§ **DATASET CONTENT**:
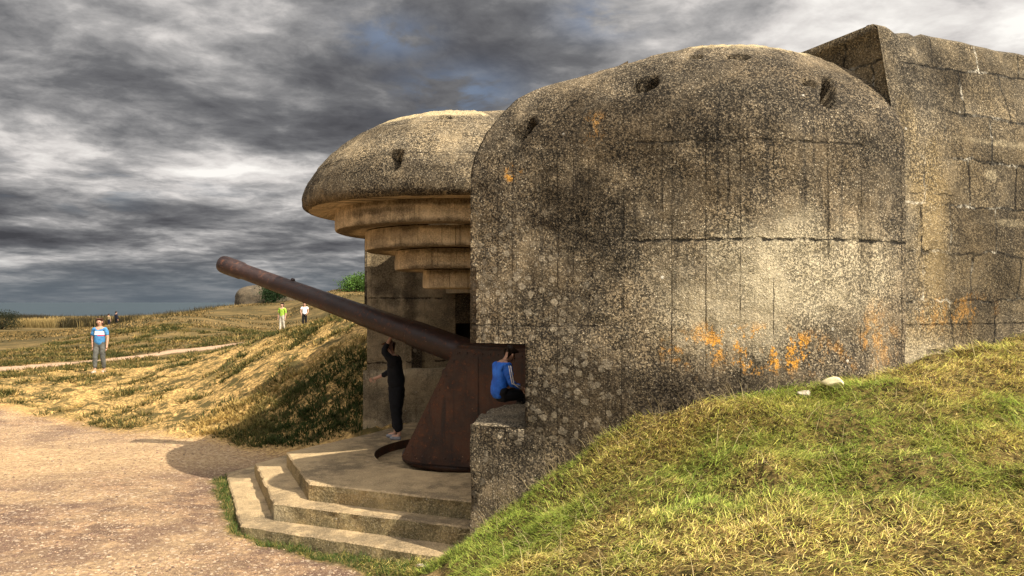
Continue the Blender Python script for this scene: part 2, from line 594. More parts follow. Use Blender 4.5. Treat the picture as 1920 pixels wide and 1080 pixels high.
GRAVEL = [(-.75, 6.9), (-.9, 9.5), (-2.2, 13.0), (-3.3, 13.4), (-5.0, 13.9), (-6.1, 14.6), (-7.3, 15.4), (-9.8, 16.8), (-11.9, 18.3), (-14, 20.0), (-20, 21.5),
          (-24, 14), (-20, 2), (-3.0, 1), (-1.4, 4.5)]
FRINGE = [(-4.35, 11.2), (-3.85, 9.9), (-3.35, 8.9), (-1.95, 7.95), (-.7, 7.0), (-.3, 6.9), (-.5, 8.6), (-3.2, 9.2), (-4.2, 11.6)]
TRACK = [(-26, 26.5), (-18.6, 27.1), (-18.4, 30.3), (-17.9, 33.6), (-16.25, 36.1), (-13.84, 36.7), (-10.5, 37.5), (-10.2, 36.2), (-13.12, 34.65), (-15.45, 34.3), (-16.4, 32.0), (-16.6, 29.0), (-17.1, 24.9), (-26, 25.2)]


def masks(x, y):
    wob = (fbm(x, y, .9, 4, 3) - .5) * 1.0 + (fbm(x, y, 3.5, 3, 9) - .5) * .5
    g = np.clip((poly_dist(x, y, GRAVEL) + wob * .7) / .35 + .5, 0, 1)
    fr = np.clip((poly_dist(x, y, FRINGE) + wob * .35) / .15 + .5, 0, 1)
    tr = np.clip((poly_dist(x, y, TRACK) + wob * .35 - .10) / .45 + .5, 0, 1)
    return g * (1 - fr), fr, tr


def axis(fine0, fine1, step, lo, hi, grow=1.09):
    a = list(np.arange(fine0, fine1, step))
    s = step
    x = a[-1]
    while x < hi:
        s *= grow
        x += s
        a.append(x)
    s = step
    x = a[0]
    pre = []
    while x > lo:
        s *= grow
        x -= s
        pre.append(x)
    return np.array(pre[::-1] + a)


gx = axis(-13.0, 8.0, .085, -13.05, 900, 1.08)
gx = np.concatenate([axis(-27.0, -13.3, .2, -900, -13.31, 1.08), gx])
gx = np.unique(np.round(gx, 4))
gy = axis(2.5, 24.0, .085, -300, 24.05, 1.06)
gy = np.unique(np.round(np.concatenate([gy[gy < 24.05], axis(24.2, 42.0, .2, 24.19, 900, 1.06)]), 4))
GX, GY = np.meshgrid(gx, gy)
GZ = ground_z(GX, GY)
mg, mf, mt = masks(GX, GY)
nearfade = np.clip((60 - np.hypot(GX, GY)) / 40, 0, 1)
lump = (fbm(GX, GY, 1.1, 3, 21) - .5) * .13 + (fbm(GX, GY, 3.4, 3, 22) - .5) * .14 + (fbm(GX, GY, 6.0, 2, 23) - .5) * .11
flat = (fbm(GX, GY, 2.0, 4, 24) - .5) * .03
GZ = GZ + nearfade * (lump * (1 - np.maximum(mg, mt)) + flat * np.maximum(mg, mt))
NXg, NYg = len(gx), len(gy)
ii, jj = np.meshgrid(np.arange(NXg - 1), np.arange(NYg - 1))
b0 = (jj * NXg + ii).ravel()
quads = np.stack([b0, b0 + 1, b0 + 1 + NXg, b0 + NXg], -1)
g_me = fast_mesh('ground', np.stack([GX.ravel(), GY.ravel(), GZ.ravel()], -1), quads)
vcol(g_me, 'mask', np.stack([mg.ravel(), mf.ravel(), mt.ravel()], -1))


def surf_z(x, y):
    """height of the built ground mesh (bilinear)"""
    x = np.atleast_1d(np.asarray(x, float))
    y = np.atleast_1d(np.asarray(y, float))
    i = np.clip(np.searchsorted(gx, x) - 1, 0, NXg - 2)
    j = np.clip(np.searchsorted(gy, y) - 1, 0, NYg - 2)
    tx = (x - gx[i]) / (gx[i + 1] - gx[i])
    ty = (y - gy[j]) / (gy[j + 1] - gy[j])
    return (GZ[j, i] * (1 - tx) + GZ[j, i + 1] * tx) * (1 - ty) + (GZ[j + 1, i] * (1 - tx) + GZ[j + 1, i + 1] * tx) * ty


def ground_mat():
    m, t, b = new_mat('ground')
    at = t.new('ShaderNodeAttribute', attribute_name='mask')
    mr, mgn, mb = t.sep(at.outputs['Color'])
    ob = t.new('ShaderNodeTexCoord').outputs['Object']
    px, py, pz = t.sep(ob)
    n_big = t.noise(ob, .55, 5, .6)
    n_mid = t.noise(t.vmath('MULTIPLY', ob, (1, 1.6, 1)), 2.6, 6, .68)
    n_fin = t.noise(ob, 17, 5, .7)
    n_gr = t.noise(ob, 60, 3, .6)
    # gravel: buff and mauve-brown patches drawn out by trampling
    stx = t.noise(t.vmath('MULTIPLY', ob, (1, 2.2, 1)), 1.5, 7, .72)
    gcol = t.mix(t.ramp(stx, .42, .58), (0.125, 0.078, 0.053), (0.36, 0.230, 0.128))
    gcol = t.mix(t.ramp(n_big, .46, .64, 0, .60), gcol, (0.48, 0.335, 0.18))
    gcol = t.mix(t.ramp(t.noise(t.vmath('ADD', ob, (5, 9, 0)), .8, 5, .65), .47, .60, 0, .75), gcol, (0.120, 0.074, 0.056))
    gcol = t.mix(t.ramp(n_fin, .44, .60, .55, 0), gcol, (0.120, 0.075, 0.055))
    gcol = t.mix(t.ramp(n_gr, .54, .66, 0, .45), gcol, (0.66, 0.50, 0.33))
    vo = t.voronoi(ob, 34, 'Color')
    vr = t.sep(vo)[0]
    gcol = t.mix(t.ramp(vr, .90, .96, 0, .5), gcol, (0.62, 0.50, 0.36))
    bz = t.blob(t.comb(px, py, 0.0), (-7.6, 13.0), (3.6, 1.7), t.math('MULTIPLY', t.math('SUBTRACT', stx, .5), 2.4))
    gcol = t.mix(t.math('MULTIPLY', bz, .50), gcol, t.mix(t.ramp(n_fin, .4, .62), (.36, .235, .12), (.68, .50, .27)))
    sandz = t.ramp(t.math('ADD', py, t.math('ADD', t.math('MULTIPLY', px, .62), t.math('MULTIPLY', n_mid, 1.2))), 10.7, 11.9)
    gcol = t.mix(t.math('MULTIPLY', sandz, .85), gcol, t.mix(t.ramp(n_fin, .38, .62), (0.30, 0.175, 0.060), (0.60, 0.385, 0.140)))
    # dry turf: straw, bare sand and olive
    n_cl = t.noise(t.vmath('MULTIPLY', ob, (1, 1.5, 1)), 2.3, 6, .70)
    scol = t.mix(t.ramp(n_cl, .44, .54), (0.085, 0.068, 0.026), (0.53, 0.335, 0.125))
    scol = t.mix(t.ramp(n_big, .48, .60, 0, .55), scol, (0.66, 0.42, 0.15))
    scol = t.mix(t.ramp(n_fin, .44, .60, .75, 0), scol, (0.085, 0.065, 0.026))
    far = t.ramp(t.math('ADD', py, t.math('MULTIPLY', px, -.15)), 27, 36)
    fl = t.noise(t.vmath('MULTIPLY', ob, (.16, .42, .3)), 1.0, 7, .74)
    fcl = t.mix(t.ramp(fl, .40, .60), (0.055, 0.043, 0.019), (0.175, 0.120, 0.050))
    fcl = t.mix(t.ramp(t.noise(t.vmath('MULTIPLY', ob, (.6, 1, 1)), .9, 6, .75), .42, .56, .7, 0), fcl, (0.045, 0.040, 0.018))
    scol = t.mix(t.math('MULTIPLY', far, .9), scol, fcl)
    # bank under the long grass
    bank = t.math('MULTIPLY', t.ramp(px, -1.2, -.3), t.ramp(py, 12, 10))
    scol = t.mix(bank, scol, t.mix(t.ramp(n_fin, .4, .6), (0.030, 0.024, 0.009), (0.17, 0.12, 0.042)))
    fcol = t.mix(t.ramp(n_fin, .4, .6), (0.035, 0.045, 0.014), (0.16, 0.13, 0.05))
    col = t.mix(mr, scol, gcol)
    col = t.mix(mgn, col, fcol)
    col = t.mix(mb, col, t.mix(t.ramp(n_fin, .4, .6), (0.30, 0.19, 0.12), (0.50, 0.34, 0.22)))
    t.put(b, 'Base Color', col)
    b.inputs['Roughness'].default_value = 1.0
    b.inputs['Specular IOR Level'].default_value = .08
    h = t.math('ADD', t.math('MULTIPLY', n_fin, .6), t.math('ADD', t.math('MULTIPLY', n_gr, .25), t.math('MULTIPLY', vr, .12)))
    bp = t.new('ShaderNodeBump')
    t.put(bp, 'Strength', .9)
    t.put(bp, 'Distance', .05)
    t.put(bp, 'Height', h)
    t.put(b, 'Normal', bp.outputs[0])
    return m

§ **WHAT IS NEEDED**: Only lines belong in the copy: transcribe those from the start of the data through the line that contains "24.9), (-26, 25.2)]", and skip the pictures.

§ **OUTPUT FOR THIS EXERCISE**:
Continue the Blender Python script for this scene: part 2, from line 594. More parts follow. Use Blender 4.5. Treat the picture as 1920 pixels wide and 1080 pixels high.
GRAVEL = [(-.75, 6.9), (-.9, 9.5), (-2.2, 13.0), (-3.3, 13.4), (-5.0, 13.9), (-6.1, 14.6), (-7.3, 15.4), (-9.8, 16.8), (-11.9, 18.3), (-14, 20.0), (-20, 21.5),
          (-24, 14), (-20, 2), (-3.0, 1), (-1.4, 4.5)]
FRINGE = [(-4.35, 11.2), (-3.85, 9.9), (-3.35, 8.9), (-1.95, 7.95), (-.7, 7.0), (-.3, 6.9), (-.5, 8.6), (-3.2, 9.2), (-4.2, 11.6)]
TRACK = [(-26, 26.5), (-18.6, 27.1), (-18.4, 30.3), (-17.9, 33.6), (-16.25, 36.1), (-13.84, 36.7), (-10.5, 37.5), (-10.2, 36.2), (-13.12, 34.65), (-15.45, 34.3), (-16.4, 32.0), (-16.6, 29.0), (-17.1, 24.9), (-26, 25.2)]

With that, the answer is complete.